━━━━━ Material provided ━━━━━

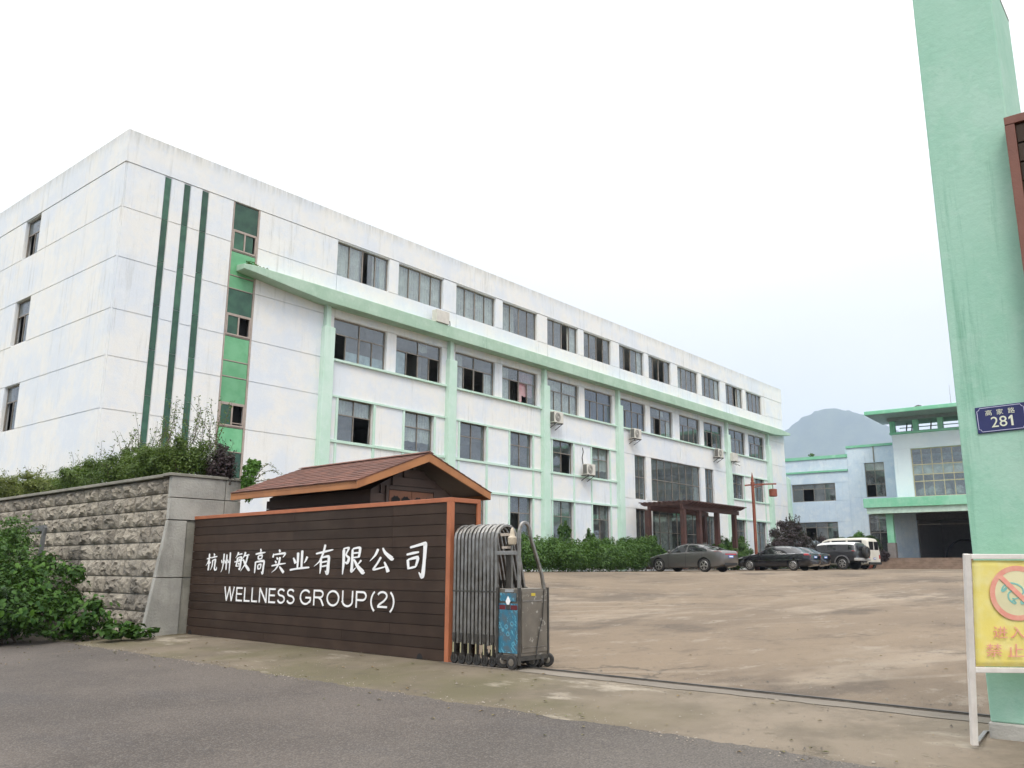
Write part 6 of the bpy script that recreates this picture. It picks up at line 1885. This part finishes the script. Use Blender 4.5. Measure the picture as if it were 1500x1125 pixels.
# clipped hedge between the gate and the entrance
hl = []; rr = random.Random(12)
hx0, hy0, hx1, hy1 = 24.0, 21.6, 41.6, 25.6
dirv = Vector((hx1 - hx0, hy1 - hy0, 0)); hlen = dirv.length; dirv.normalize()
k = 0.0
while k < hlen:
    hgt = 1.30 + .30 * (k / hlen) + rr.uniform(-.16, .16)
    for w in (-.45, .45):
        hl.append((k + rr.uniform(-.2, .2), w * 1.3 + rr.uniform(-.1, .1), hgt * .50 + ground_z(hx0 + dirv.x * k, hy0 + dirv.y * k) - .65, .95, .85, hgt * .56))
    k += .95
bush('hedge', 'long dense green hedge running from the gate to the grey car', 'hedge', (hx0, hy0, .65), hl, 60000, .125, L_HEDGE, 3, stems=14, rotz=math.atan2(dirv.y, dirv.x), zmin=-1.2)
# creepers and bushes at the foot of the factory
zg = lambda x, y: ground_z(x, y)
bush('shrub', 'straggly shrub growing against a ground floor window above the hedge', 'shrub', (36.6, 27.0, zg(36.6, 27)), [(0, 0, 1.3, .35, .3, .9), (.4, 0, 2.0, .3, .25, .6), (2.3, -.2, 1.5, .5, .3, .7), (3.4, -.4, 1.2, .6, .4, .6)], 5000, .14, L_HEDGE, 5, 'shrubs by the factory')
bush('shrub', 'rounded bright green shrub rising over the hedge end by the entrance glazing', 'shrub', (43.2, 25.9, zg(43.2, 25.9)), [(0, 0, 1.2, 1.1, .8, 1.0), (-1.2, .2, 1.0, .9, .7, .85), (1.0, 0, .9, .9, .7, .7)], 9000, .13, L_HEDGE, 6, 'shrubs by the factory')
bush('shrub', 'dark green shrub behind the last pergola post', 'shrub', (53.8, 25.5, zg(53.8, 25.5)), [(0, 0, 1.0, 1.3, .9, .9), (1.4, .2, 1.2, 1.0, .8, 1.1), (-1.0, .3, 1.3, .7, .6, 1.1)], 9000, .15, L_HEDGE, 7, 'shrubs by the factory')
bush('shrub', 'green shrub in front of the lamp post foot behind the first black saloon', 'shrub', (50.0, 24.6, zg(50, 24.6)), [(0, 0, .8, 1.2, .8, .9), (1.4, -.2, .7, 1.0, .8, .8)], 7000, .14, L_HEDGE, 8, 'shrubs by the factory')
bush('purple_shrub', 'large dark purple leaved shrub behind the black saloons', 'shrub', (60.5, 24.2, zg(60, 24)), [(0, 0, 1.7, 1.9, 1.4, 1.6), (-1.6, .2, 1.3, 1.3, 1.0, 1.2), (1.9, -.6, 1.2, 1.5, 1.1, 1.1), (.4, 0, 2.6, 1.0, .8, .8)], 20000, .15, L_PURPLE, 9, sprigs=40, sprig_len=.7)
bush('purple_shrub', 'smaller dark purple shrub between the large purple one and the white van', 'shrub', (65.0, 23.2, zg(65, 23)), [(0, 0, 1.2, 1.5, 1.1, 1.1), (1.3, -.6, 1.0, 1.2, .9, .9)], 9000, .15, L_PURPLE, 10, sprigs=14)
bush('shrub', 'olive green shrub below the lower strip window of the workshop', 'shrub', (69.2, 23.8, zg(69, 23)), [(0, 0, 1.2, 1.3, 1.1, 1.1), (.6, -1.4, 1.0, 1.0, 1.0, .9)], 8000, .16, L_PRIVET, 11, 'shrubs by the factory')
bush('shrub', 'flat topped dark green shrub rising above the white van roof', 'shrub', (71.0, 22.7, zg(71, 22)), [(0, 0, 2.0, 1.0, 1.25, .65), (0, -.9, 1.7, .8, .8, .6)], 8000, .16, L_HEDGE, 12, 'shrubs by the factory')
bush('shrub', 'long low dark planting strip behind the parked black cars and the van', 'shrub', (62.0, 23.3, zg(62, 23.3)), [(x_, .2 * math.sin(x_), .28, .9, .55, .42) for x_ in [-9 + .95 * q for q in range(20)]], 14000, .14, L_BUSHD, 16, 'shrubs by the factory', rotz=-.14)
# potted plant beside the steps
pp = R(-6.4, -6.0); pz = ground_z(pp.x, pp.y)
pt_ = thing('potted_plant', 'large terracotta pot with a leafy plant beside the workshop steps', 'potted plant', (pp.x, pp.y, pz))
MB().lathe([(.30, 0), (.42, .12), (.52, .55), (.56, .62), (.50, .62), (.45, .5), (.0, .5)], (0, 0, 0), 'z', 20).build('pot', POT, pt_, smooth=True)
rs = np.random.RandomState(4); P_, N_ = lumps_points([(0, 0, 1.0, .45, .45, .5), (-.3, .2, 1.7, .5, .5, .6), (-.4, .3, 2.3, .4, .4, .45)], 1600, rs)
V_, T_ = leaf_arrays(P_, N_, .20 * (.6 + .7 * rs.random(1600)), rs); np_mesh('foliage', V_, T_, L_BRIGHT, pt_)
MB().tube([(0, 0, .5), (-.2, .1, 1.2), (-.35, .25, 2.2)], .03, 6, .01).build('stem', BARK, pt_)
pq = R(-5.9, -7.0)
bush('shrub', 'dark small shrub at the foot of the workshop canopy column', 'shrub', (pq.x, pq.y, 1.35), [(0, 0, .8, .45, .5, .6), (.1, .5, .5, .4, .4, .4)], 2500, .14, L_PURPLE, 14)

# planting on top of the retaining wall
def on_wall(a, n=-.05, z=2.80): p = S(n, 7.05 + a, z); return (p.x, p.y, p.z)
plan = [  # along, lumps (local: x = into the bank, y = along), leaves, material, label
 (.9, [(.15, 0, .46, .50, .60, .48), (.35, .5, .42, .5, .5, .46), (.5, -.2, .5, .4, .4, .5)], 8500, L_PRIVET, 'airy privet shrub with long sprigs at the planter corner', 34, .9),
 (2.3, [(.1, 0, .46, .55, .85, .50), (.35, .6, .56, .5, .6, .52), (.4, -.5, .5, .5, .5, .5)], 11000, L_PRIVET, 'dense olive green privet shrub on the bank, second from the planter corner', 20, .6),
 (4.0, [(.1, 0, .44, .5, .95, .48), (.4, -.5, .48, .5, .7, .50)], 10000, L_PRIVET, 'olive green privet shrub on the bank, third from the planter corner', 14, .5),
 (6.0, [(.1, 0, .36, .5, 1.1, .40), (.4, .5, .42, .5, .8, .42)], 9500, L_PRIVET, 'low privet shrub halfway along the bank above the stone wall', 10, .4),
 (8.2, [(.1, 0, .36, .55, 1.2, .40), (.5, .6, .38, .5, .9, .40)], 9500, L_YELLOW, 'yellow green low shrub above the left part of the stone wall', 8, .35),
 (10.6, [(.1, 0, .40, .55, 1.4, .45), (.5, 1.0, .40, .5, 1.0, .43)], 10000, L_YELLOW, 'yellow green low shrub farthest left on the bank', 8, .35),
 (13.2, [(.1, 0, .42, .6, 1.5, .48), (.5, 1.3, .42, .5, 1.0, .46)], 9000, L_YELLOW, 'yellow green shrub where the stone wall runs out of view', 8, .35)]
for i, (a, lm, n, m, lab, sg, sl) in enumerate(plan):
    bush('planter_shrub', lab, 'shrub', on_wall(a), lm, n, .062 if i < 4 else .07, m, 30 + i, 'shrubs along the top of the retaining wall', stems=8, rotz=SROT, sprigs=sg, sprig_len=sl, zmin=.0, shell=.25, jitter=.2)
bush('planter_shrub', 'dark purple shrub behind the planter corner beside the green glazed strip', 'shrub', on_wall(.25, .55), [(0, 0, .38, .32, .30, .42), (.1, -.2, .3, .25, .2, .3)], 3200, .06, L_PURPLE, 40, 'shrubs along the top of the retaining wall', sprigs=10, sprig_len=.4, rotz=SROT, zmin=0, shell=.25)
bush('creeper', 'bright green creeper tumbling over the concrete end by the hut roof', 'climbing plant', on_wall(-.12, .98, 2.55), [(0, -.05, .38, .16, .16, .36), (.05, -.02, .12, .14, .1, .25), (.12, 0, .62, .16, .12, .18)], 2400, .075, L_BRIGHT, 41, sprigs=0, rotz=SROT, zmin=-.5, stems=3)
fn = thing('fern_fronds', 'arching yellow green fern fronds at the end of the planter', 'fern', on_wall(-.10, 1.12, 2.86))
b = MB(); rs = np.random.RandomState(9); PP = []; NN = []
for k, (dx, dz) in enumerate(((.75, .10), (.62, .28), (.50, .40), (.45, -.05))):
    pts = [(dx * t, -.1 * t, dz * math.sin(t * 2.4) ) for t in [q / 8 for q in range(9)]]
    b.tube(pts, .008, 5, .003)
    for q in range(40):
        t = rs.random(); PP.append((dx * t, -.1 * t + rs.normal() * .035, dz * math.sin(t * 2.4) + rs.normal() * .015)); NN.append((0, 0, 1))
b.build('rib', BARK, fn); V_, T_ = leaf_arrays(np.array(PP), np.array(NN) + rs.normal(size=(len(PP), 3)) * .4, .06 * np.ones(len(PP)), rs); np_mesh('frond', V_, T_, L_YELLOW, fn)

# big roadside bush of broad leaves against the stone wall
bb = S(-2.15, 8.45, -.10)
lm = [(-.3, -.1, .55, .85, .95, .62), (.75, -.5, .45, .55, .55, .5), (-.2, 1.3, .85, .95, 1.1, .85), (.65, 1.0, .9, .6, .8, .75), (-.9, .9, .5, .8, 1.0, .6), (.5, 2.4, 1.0, .8, 1.1, .95), (-.9, 2.6, .8, 1.0, 1.2, .95), (-1.5, 1.8, .5, .8, 1.0, .6), (-.5, 4.2, 1.0, 1.3, 1.4, 1.1), (-1.8, 3.6, .6, .9, 1.3, .75), (-.9, .1, .22, .8, .8, .3), (-1.6, 1.2, .3, .8, 1.0, .4), (.4, -.5, .2, .55, .5, .25), (-2.0, 2.6, .3, .8, 1.2, .4)]
lm = [(a, b, c * .86, d * .93, e * .95, f * .84) for a, b, c, d, e, f in lm]
BU = bush('roadside_bush', 'large broad leaved green bush growing on the road edge against the stone wall', 'bush', tuple(bb), lm, 25000, .088, L_BUSH, 51, stems=12, aspect=.66, rotz=SROT, zmin=.0, shell=.42, jitter=.10)
# the leaves that show largest are pieces of their own
rs = np.random.RandomState(77); cnt = 0
def one_leaf():
    vs = []; fs = []; n = 6
    for i in range(n + 1):
        t = i / n; w = .34 * math.sin(math.pi * min(1, t * .98 + .02)) ** .8 * (1 - .35 * t); z = -.22 * t * t
        vs += [(t, -w, z + .10 * w / .3), (t, 0, z), (t, w, z + .10 * w / .3)]
    for i in range(n):
        a = i * 3; fs += [(a, a + 1, a + 4, a + 3), (a + 1, a + 2, a + 5, a + 4)]
    me = bpy.data.meshes.new('leaf'); me.from_pydata(vs, [], fs); me.update(); me.materials.append(LEAFONE); shade(me, 80); return me
def leafone_mat():
    m = bpy.data.materials.new('single_leaf'); m.use_nodes = True; t = NT(m); t.n.clear(); MATS['single_leaf'] = m
    out = t.new('OutputMaterial'); oi = t.new('ObjectInfo'); cc = t.mix(oi.outputs['Random'], (0.014, 0.054, 0.006), (0.066, 0.145, 0.016))
    pr = t.new('BsdfPrincipled'); t.link(cc, pr.inputs['Base Color']); pr.inputs['Roughness'].default_value = .55; pr.inputs['Specular IOR Level'].default_value = .2
    tl = t.new('BsdfTranslucent'); t.link(cc, tl.inputs[0]); mx = t.new('MixShader'); mx.inputs[0].default_value = .25
    t.link(pr.outputs[0], mx.inputs[1]); t.link(tl.outputs[0], mx.inputs[2]); t.link(mx.outputs[0], out.inputs['Surface']); return m
LEAFONE = leafone_mat(); leaf_me = one_leaf()
inv = Matrix.Rotation(-SROT, 3, 'Z')
view = (inv @ (Vector((0, 0, EYE)) - bb)).normalized()
while cnt < 290:
    l = lm[rs.randint(0, 7)]
    d = Vector(rs.normal(size=3)).normalized()
    if d.dot(view) < .15 or d.z < -.25: continue
    p = Vector((l[0] + d.x * l[3] * 1.06, l[1] + d.y * l[4] * 1.06, l[2] + d.z * l[5] * 1.06))
    if p.z < .06: continue
    if any(((p.x - q[0]) / q[3]) ** 2 + ((p.y - q[1]) / q[4]) ** 2 + ((p.z - q[2]) / q[5]) ** 2 < .9 for q in lm if q is not l): continue
    o = link('leaf', leaf_me, BU); o.location = p
    nrm = (d + view * .5 + Vector((0, 0, .7)) + Vector(rs.normal(size=3)) * .35).normalized()
    down = (Vector((0, 0, -1)) + d * .5 + Vector(rs.normal(size=3)) * .5); xax = (down - nrm * down.dot(nrm)).normalized(); yax = nrm.cross(xax)
    o.rotation_euler = Matrix((xax, yax, nrm)).transposed().to_euler()
    sz = rs.uniform(.08, .135); o.scale = (sz, sz, sz); cnt += 1
b2 = S(-1.35, 6.95, 0)
bush('weed_clump', 'small clump of broad weeds at the foot of the concrete wall end', 'weeds', tuple(b2), [(.35, -.25, .08, .3, .3, .12), (.0, .0, .1, .3, .25, .16)], 260, .13, L_BUSH, 52, stems=0, aspect=.7, rotz=SROT, zmin=.0)
b3 = S(-2.75, 8.0, -.1)
bush('roadside_bush', 'dark small leaved shrub tucked in front of the broad leaved bush', 'bush', tuple(b3), [(0, .35, .45, .45, .5, .5), (-.2, .9, .35, .35, .45, .4)], 6000, .05, L_BUSHD, 53, stems=5, rotz=SROT, zmin=0)
bush('roadside_bush', 'feathery upright green bush at the far left against the stone wall', 'bush', tuple(S(-1.6, 11.6, -.05)), [(0, 0, 1.1, .7, 1.0, 1.1), (.1, .9, 1.0, .7, .8, 1.1)], 9000, .09, L_HEDGE, 54, stems=6, rotz=SROT, zmin=0, sprigs=14, sprig_len=.4)
# steel bracket sticking out above the bush
sbk = thing('steel_bracket', 'grey steel angle bracket standing above the bush at the left edge', 'bracket', tuple(S(-1.2, 11.3, 0)), SROT)
MB().bar([(0, 0, .0), (0, -.15, 1.85), (.0, -.2, 2.02)], .06, .10).bar([(0, -.2, 2.0), (0, .55, 1.98)], .06, .12).build('angle', mat('weathered_steel', (.16, .16, .16), .6), sbk)
# weeds on the ledge end
bush('ledge_weeds', 'tiny weeds sprouting on the left end of the mint ledge', 'weeds', (17.5, 27.6, 12.54), [(0, 0, .08, .3, .12, .12), (.6, 0, .06, .2, .1, .1)], 160, .08, L_HEDGE, 60, stems=0, zmin=0)
bush('roof_weed', 'small weed on the coping of the workshop left block', 'weeds', tuple(R(.1, -.4, 10.82)), [(0, 0, .15, .25, .3, .2)], 120, .14, L_HEDGE, 61, stems=0, zmin=0)
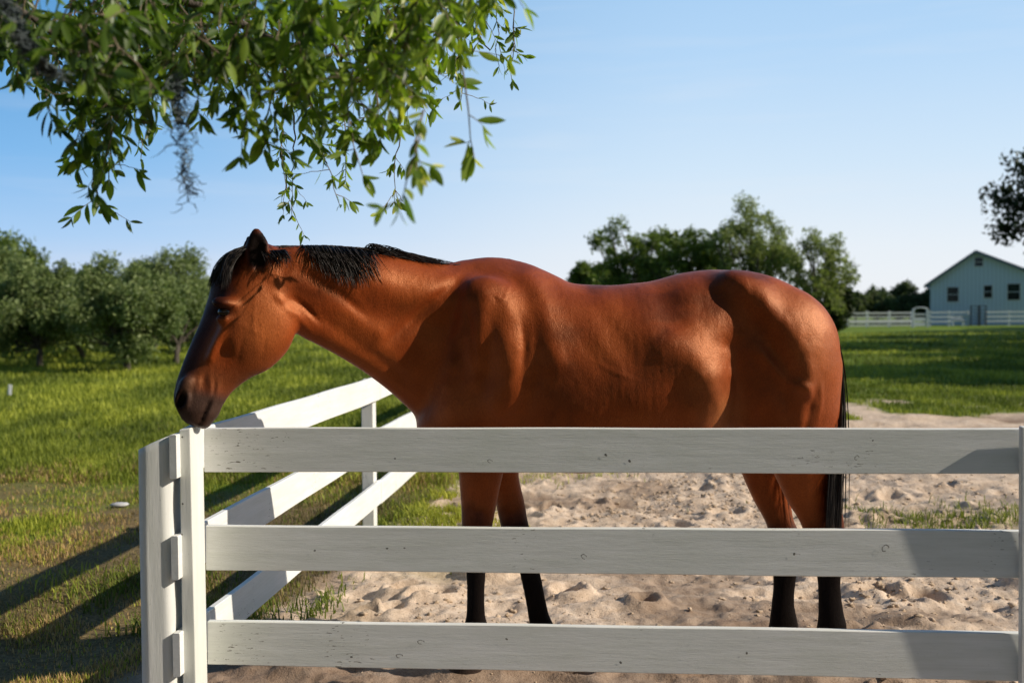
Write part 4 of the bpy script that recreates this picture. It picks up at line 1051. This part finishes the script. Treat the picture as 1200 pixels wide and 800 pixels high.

━━━━━

## Short problem
Locate the word "script" in the data above. Copy every line carrying it.

## Response to this task
Write part 6 of the bpy script that recreates this picture. It picks up at line 1885. This part finishes the script. Use Blender 4.5. Measure the picture as if it were 1500x1125 pixels.
Write part 4 of the bpy script that recreates this picture. It picks up at line 1051. This part finishes the script. Treat the picture as 1200 pixels wide and 800 pixels high.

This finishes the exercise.